INFORMATION SUPPLIED:
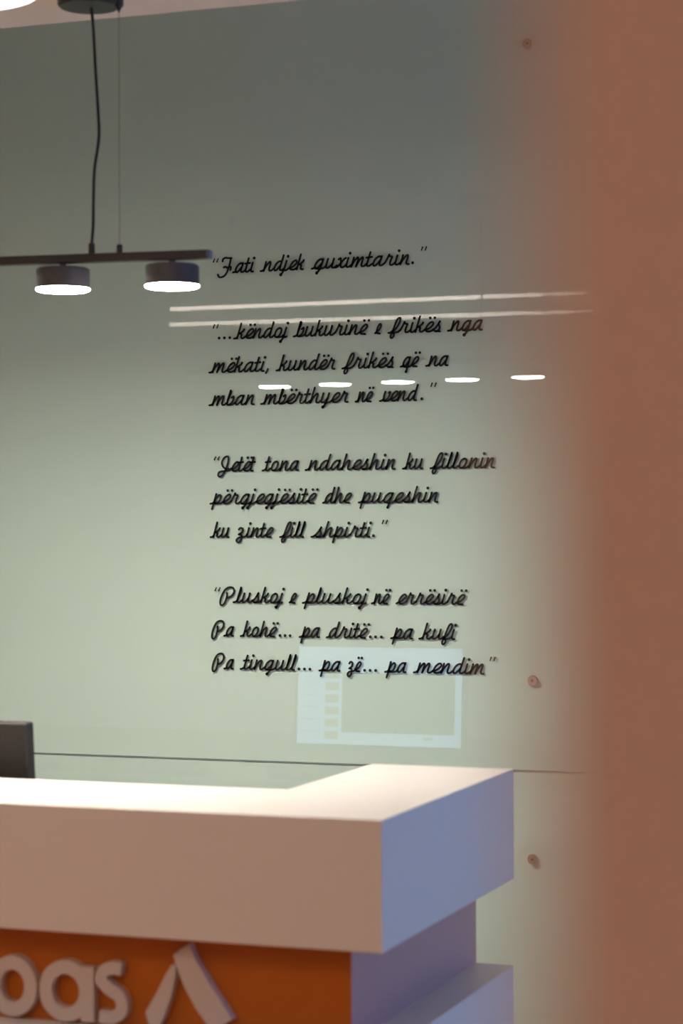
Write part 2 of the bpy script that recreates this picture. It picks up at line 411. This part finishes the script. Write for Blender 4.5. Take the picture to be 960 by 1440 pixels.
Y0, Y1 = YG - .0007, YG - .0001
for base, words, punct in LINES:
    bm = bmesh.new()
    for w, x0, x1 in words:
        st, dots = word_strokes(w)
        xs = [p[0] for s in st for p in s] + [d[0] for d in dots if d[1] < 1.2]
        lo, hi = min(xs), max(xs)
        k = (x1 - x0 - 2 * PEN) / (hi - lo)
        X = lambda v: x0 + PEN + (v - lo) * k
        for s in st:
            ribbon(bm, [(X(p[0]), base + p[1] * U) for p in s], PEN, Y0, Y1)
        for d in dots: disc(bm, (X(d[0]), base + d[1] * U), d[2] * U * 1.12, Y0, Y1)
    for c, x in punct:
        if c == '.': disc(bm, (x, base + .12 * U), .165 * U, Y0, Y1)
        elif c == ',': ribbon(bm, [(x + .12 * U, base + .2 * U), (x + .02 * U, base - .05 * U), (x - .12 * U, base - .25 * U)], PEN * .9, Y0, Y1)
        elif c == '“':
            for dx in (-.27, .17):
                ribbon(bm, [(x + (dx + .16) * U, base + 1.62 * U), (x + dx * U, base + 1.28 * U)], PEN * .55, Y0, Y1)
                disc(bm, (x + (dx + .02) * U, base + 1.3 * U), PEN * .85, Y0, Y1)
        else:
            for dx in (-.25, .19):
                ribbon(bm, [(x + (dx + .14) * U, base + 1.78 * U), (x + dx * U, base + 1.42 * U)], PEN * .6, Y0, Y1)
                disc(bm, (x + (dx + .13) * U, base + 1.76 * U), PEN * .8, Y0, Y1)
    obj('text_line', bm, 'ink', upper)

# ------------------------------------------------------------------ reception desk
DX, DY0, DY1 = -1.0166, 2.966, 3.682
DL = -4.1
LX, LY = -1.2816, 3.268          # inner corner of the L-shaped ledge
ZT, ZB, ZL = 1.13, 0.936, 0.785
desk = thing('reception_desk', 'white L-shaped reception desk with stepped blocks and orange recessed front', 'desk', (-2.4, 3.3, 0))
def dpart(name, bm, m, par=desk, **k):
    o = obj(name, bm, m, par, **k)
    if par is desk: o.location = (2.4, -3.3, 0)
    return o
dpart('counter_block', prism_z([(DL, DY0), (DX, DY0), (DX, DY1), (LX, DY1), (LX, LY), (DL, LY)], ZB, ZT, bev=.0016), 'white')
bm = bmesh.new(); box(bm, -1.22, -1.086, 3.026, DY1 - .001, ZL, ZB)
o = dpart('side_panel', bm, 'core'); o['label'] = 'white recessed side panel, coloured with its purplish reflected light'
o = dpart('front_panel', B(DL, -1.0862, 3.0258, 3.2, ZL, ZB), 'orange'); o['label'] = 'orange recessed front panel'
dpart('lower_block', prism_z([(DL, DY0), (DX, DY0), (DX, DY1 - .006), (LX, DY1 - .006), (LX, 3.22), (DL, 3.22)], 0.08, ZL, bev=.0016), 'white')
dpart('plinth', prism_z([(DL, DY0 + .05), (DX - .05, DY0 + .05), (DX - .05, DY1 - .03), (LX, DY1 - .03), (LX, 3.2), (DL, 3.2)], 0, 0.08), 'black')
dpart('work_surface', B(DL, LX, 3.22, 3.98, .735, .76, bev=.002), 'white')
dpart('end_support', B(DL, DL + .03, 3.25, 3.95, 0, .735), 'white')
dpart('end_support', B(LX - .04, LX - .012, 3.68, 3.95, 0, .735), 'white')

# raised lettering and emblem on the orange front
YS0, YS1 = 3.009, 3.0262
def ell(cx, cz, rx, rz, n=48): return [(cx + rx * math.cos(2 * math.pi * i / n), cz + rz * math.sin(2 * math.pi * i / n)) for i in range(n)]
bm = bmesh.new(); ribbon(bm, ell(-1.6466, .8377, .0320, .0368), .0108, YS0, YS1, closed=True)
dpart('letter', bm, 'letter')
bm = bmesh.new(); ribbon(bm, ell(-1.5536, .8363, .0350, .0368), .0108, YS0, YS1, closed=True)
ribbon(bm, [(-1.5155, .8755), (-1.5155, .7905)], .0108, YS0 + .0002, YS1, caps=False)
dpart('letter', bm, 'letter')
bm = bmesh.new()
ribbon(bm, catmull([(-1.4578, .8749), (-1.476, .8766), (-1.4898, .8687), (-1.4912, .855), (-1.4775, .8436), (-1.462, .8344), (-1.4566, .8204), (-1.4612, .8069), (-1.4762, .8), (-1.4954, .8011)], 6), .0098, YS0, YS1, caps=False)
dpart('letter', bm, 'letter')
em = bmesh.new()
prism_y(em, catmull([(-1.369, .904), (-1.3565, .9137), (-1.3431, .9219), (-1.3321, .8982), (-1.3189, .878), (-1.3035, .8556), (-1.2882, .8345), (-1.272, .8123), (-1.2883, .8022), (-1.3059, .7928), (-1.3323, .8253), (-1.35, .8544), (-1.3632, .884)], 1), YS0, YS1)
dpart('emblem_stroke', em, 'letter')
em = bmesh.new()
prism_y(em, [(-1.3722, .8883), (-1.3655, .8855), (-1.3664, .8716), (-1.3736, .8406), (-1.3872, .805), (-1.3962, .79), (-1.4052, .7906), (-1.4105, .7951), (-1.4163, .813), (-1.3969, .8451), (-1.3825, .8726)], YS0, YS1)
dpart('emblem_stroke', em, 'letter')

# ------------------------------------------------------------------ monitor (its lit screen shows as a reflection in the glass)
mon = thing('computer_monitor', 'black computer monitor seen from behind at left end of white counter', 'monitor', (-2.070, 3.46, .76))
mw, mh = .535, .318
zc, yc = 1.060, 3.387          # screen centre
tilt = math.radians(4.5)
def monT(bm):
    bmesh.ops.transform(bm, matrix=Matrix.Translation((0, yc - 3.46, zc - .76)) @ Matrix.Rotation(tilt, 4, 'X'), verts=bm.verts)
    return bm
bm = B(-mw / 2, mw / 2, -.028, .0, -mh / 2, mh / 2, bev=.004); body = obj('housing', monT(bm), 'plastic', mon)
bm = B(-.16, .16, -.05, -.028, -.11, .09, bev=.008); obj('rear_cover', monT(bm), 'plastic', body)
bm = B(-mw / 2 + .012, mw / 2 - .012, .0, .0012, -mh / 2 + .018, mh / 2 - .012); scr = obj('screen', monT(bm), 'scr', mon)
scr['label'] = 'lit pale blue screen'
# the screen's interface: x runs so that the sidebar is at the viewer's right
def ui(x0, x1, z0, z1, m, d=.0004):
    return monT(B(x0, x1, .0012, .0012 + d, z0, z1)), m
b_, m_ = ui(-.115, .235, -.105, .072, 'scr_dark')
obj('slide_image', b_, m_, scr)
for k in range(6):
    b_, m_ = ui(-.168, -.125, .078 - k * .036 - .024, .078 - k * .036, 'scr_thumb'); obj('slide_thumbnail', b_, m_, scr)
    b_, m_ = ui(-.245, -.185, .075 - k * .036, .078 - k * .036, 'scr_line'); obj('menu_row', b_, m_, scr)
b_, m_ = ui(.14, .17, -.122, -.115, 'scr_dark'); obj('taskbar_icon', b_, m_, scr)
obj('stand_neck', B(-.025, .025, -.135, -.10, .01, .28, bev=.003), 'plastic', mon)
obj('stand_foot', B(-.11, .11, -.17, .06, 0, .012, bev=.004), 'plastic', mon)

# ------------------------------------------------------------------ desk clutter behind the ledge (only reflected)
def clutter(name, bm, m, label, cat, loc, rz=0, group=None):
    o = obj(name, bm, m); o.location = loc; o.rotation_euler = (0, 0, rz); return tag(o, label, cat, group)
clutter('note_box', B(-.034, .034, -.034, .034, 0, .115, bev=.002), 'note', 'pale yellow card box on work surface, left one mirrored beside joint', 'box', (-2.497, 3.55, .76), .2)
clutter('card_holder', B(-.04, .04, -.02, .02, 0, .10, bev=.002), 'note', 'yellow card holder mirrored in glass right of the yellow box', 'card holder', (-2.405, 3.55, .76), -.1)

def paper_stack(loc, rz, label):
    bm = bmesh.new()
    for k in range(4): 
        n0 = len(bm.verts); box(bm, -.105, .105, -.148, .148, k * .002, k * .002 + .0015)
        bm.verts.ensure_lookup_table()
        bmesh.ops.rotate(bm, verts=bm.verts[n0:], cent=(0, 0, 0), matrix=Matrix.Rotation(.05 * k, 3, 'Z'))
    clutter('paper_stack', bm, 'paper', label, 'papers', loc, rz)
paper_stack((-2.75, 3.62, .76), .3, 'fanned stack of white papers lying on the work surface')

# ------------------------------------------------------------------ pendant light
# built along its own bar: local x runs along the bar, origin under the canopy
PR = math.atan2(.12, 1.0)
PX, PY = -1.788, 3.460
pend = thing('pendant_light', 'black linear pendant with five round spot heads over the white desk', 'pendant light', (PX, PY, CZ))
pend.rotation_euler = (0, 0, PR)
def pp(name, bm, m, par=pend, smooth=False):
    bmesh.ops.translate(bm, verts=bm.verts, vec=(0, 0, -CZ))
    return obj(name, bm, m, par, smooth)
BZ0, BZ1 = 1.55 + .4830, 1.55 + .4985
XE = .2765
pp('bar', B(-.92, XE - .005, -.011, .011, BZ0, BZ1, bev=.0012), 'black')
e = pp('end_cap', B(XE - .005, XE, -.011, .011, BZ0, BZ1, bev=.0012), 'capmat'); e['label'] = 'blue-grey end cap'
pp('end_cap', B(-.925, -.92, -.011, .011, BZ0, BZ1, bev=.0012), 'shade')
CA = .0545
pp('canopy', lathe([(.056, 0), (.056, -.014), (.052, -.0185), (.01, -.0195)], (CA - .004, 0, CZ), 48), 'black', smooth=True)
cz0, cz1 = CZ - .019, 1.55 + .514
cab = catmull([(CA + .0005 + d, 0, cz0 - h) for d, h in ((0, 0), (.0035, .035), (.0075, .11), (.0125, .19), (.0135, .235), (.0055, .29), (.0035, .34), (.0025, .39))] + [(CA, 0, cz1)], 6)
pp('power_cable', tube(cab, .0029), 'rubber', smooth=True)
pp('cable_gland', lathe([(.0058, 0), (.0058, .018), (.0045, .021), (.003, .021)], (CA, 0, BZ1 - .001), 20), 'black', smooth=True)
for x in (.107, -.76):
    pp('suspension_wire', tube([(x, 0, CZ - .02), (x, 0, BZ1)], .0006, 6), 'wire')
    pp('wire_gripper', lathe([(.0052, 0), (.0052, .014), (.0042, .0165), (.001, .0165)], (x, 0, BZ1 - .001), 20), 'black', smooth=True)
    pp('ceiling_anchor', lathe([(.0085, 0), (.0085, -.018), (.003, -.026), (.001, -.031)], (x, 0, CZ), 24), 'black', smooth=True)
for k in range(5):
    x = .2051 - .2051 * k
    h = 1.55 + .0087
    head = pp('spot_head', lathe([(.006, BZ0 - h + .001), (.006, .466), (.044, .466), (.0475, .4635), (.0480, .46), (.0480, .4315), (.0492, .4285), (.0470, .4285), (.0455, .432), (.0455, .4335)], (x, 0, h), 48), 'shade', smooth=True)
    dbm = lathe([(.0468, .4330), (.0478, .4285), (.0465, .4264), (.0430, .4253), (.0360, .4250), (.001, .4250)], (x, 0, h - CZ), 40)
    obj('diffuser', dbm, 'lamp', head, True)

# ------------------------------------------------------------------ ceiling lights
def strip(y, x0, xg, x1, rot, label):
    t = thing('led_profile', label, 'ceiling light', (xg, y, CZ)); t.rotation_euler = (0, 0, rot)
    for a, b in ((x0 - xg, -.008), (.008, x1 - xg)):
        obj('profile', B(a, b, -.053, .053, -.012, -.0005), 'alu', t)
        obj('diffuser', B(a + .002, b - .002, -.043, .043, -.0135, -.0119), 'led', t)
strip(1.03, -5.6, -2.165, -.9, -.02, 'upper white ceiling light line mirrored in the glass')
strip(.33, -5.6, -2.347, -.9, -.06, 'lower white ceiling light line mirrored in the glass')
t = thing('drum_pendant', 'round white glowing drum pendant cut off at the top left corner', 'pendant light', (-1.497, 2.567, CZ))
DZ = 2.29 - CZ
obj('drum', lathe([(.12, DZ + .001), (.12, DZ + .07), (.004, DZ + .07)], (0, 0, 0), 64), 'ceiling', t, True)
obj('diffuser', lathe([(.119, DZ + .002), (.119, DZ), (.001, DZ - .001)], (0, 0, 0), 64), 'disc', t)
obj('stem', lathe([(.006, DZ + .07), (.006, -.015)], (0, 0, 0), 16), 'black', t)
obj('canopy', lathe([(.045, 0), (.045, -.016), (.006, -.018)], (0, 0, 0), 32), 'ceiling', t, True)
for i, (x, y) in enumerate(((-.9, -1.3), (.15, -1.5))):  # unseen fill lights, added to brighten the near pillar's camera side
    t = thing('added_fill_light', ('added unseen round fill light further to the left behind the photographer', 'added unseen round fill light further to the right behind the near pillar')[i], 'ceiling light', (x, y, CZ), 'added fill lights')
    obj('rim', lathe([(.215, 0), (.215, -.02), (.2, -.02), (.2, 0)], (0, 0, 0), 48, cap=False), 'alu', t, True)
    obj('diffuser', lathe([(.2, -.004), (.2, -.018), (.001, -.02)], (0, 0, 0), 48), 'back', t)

TASK INSTRUCTIONS: Please reproduce the listing exactly from its opening line through the line that contains "obj('text_line', bm, 'ink', upper)", both included, with all pictures omitted.

PROBLEM SOLUTION:
Write part 2 of the bpy script that recreates this picture. It picks up at line 411. This part finishes the script. Write for Blender 4.5. Take the picture to be 960 by 1440 pixels.
Y0, Y1 = YG - .0007, YG - .0001
for base, words, punct in LINES:
    bm = bmesh.new()
    for w, x0, x1 in words:
        st, dots = word_strokes(w)
        xs = [p[0] for s in st for p in s] + [d[0] for d in dots if d[1] < 1.2]
        lo, hi = min(xs), max(xs)
        k = (x1 - x0 - 2 * PEN) / (hi - lo)
        X = lambda v: x0 + PEN + (v - lo) * k
        for s in st:
            ribbon(bm, [(X(p[0]), base + p[1] * U) for p in s], PEN, Y0, Y1)
        for d in dots: disc(bm, (X(d[0]), base + d[1] * U), d[2] * U * 1.12, Y0, Y1)
    for c, x in punct:
        if c == '.': disc(bm, (x, base + .12 * U), .165 * U, Y0, Y1)
        elif c == ',': ribbon(bm, [(x + .12 * U, base + .2 * U), (x + .02 * U, base - .05 * U), (x - .12 * U, base - .25 * U)], PEN * .9, Y0, Y1)
        elif c == '“':
            for dx in (-.27, .17):
                ribbon(bm, [(x + (dx + .16) * U, base + 1.62 * U), (x + dx * U, base + 1.28 * U)], PEN * .55, Y0, Y1)
                disc(bm, (x + (dx + .02) * U, base + 1.3 * U), PEN * .85, Y0, Y1)
        else:
            for dx in (-.25, .19):
                ribbon(bm, [(x + (dx + .14) * U, base + 1.78 * U), (x + dx * U, base + 1.42 * U)], PEN * .6, Y0, Y1)
                disc(bm, (x + (dx + .13) * U, base + 1.76 * U), PEN * .8, Y0, Y1)
    obj('text_line', bm, 'ink', upper)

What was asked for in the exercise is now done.